Sept-Îles, May 21, 2010 – Tuesday, May 25, 2010, marks the start of the second season of welcoming international cruise ships in Sept-Îles. The three partners of Destination Sept-Îles Nakauinanu—the City of Sept-Îles, the Innu Takuaikan Uashat mak Mani-Utenam (ITUM) Band Council, and the Port of Sept-Îles—are thrilled to kick off this second season with the arrival of the Maasdam, carrying over 1,200 passengers and 500 crew. Again this year some 7,500 passengers and crew will transit through the Bay of Sept-Îles during three port visits, two of which are scheduled for October.

International cruise industry development at Sept-Îles generates major investment and significant spinoffs. The overall project is estimated at nearly $30 million and includes various components slated for completion over the next three years. Construction of the pier will cost slightly over $20 million. Work will be finished on schedule for the official inauguration, when a big public celebration will mark the docking of the second ship of the season, the majestic Norwegian Spirit, on October 4.

Another early highlight of the season is the federal government’s confirmation of $2.3 million in funding for work by the City of Sept-Îles and ITUM. This work totaling over $6.5 million will enhance the overall project, two-thirds of which is funded through provincial and federal programs to develop additional ports of call on the St. Lawrence River.
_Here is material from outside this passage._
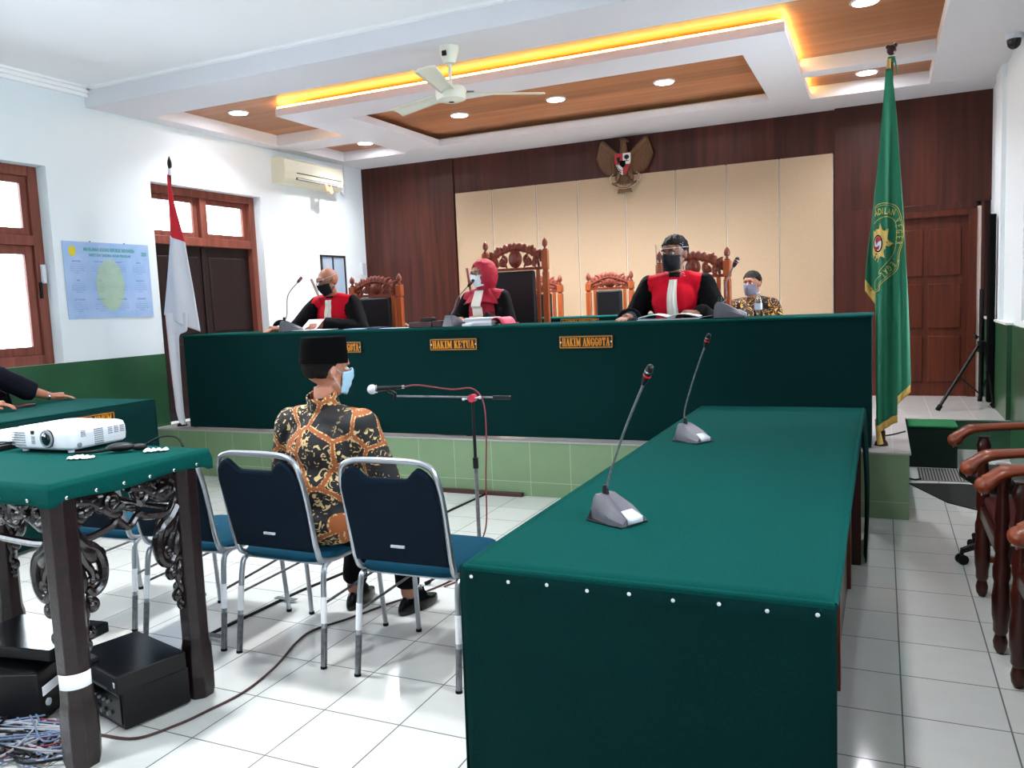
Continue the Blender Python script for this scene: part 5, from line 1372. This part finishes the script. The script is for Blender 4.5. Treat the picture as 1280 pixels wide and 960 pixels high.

Not only will this investment enhance tourism options, it will also provide an opportunity to leave a rich legacy for area residents. This will include development of a reception area near the pier to be completed in the coming months, as well as renovation of the Old Dock boardwalk, rebuilding of the launching ramp, construction of an additional stretch of sidewalk on Avenue Arnaud, and revitalization of Le Vieux-Poste.

This initiative by the three partners will also have a leveraging effect for our communities, particularly the Innu community, by creating jobs to operate the panoramic train tour of a traditional site on the shores of Rivière Moisie. This is the spark that will ignite aboriginal tourism and promote the treasured culture of the Innu of Uashat and Mani-Utenam. Upgrading of the Shaputuan museum will make this objective even more attainable.

According to data gathered in 2009 by Cruise the St. Lawrence Association and Ministère du Tourisme du Québec, economic benefits in ports of call could reach up to $100 per day per disembarking passenger. It is foreseeable that sustained tourism opportunities will help generate up to a half million dollars in spinoffs in our communities with a season like the one expected in 2010.